Abraham was able to convince God that wiping out a whole town because of a few was wrong.
The people of Nineveh were able to convince God that people can change their lives without him destroying them.
Moses was able to convince God that destroying all the people of Israel because of their disobedience was not a good look to the surrounding nations.
God is not some autonomous unfeeling overlord who is sitting up above with no care for the people of this earth.
No, Jesus says that God knows the very hairs of our head.
But neither is God some genie who is at our beckoning.
God is our creator.
God is our Heavenly Father.
God cares for us and wants the best for us – and he wants the best from us.
But the best for us comes by our lives growing in our trust in God – by our relationship with God growing.
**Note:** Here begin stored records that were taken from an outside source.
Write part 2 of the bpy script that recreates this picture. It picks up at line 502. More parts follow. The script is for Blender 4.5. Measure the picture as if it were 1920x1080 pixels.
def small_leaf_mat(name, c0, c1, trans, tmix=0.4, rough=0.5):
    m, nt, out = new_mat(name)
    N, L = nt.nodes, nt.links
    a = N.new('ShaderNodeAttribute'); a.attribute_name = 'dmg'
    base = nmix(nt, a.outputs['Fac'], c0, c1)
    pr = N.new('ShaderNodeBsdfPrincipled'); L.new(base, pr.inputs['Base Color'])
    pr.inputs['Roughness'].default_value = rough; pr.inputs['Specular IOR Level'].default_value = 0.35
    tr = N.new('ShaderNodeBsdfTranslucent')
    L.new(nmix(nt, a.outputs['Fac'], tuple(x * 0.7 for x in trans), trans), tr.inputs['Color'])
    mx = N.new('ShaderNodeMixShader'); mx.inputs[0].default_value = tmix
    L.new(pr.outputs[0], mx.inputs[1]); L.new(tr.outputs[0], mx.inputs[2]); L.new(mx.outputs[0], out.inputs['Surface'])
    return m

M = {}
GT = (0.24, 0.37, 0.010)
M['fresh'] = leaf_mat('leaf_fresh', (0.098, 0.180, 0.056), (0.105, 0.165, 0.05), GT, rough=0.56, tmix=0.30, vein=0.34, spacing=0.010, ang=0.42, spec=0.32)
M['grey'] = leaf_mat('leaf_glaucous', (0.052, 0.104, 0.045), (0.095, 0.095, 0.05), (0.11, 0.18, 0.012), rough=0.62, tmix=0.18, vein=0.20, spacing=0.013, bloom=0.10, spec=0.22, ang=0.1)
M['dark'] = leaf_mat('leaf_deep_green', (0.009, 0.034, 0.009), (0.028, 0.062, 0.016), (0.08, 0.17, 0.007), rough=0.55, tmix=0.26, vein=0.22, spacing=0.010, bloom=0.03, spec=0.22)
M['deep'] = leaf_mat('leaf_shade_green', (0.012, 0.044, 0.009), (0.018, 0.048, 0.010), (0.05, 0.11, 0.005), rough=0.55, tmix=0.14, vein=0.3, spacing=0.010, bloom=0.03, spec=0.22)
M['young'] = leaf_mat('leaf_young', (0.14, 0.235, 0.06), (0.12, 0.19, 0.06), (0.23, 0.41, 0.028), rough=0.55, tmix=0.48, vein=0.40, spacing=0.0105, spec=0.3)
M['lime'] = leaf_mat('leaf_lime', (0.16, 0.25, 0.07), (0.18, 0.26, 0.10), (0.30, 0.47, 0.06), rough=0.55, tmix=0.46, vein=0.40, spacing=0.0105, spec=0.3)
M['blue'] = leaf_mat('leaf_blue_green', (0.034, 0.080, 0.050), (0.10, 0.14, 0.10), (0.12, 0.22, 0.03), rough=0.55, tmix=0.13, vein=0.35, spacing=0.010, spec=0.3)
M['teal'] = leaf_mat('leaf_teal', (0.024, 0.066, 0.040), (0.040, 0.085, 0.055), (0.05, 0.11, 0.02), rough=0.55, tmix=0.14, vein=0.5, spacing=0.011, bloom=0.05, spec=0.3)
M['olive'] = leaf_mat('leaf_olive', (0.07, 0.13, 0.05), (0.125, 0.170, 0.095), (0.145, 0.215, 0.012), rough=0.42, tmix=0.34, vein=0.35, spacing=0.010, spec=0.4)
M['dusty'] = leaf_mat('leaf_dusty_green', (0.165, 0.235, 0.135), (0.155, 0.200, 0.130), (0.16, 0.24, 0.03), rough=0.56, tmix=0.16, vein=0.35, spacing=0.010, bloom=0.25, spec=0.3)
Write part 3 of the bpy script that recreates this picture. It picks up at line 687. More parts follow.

We don’t always understand everything that goes on in our lives and in the lives around us.
But neither does a child always understand and accept the decision of their parents.
But they learn to trust that their parents love them and want the best for them and they learn to trust in them.
That’s what Jesus is wanting to teach us in this story.
If an unmerciful and uncaring judge can eventually come around and give this widow what she needs – how much more will a loving, caring Father graciously give to us all that we need.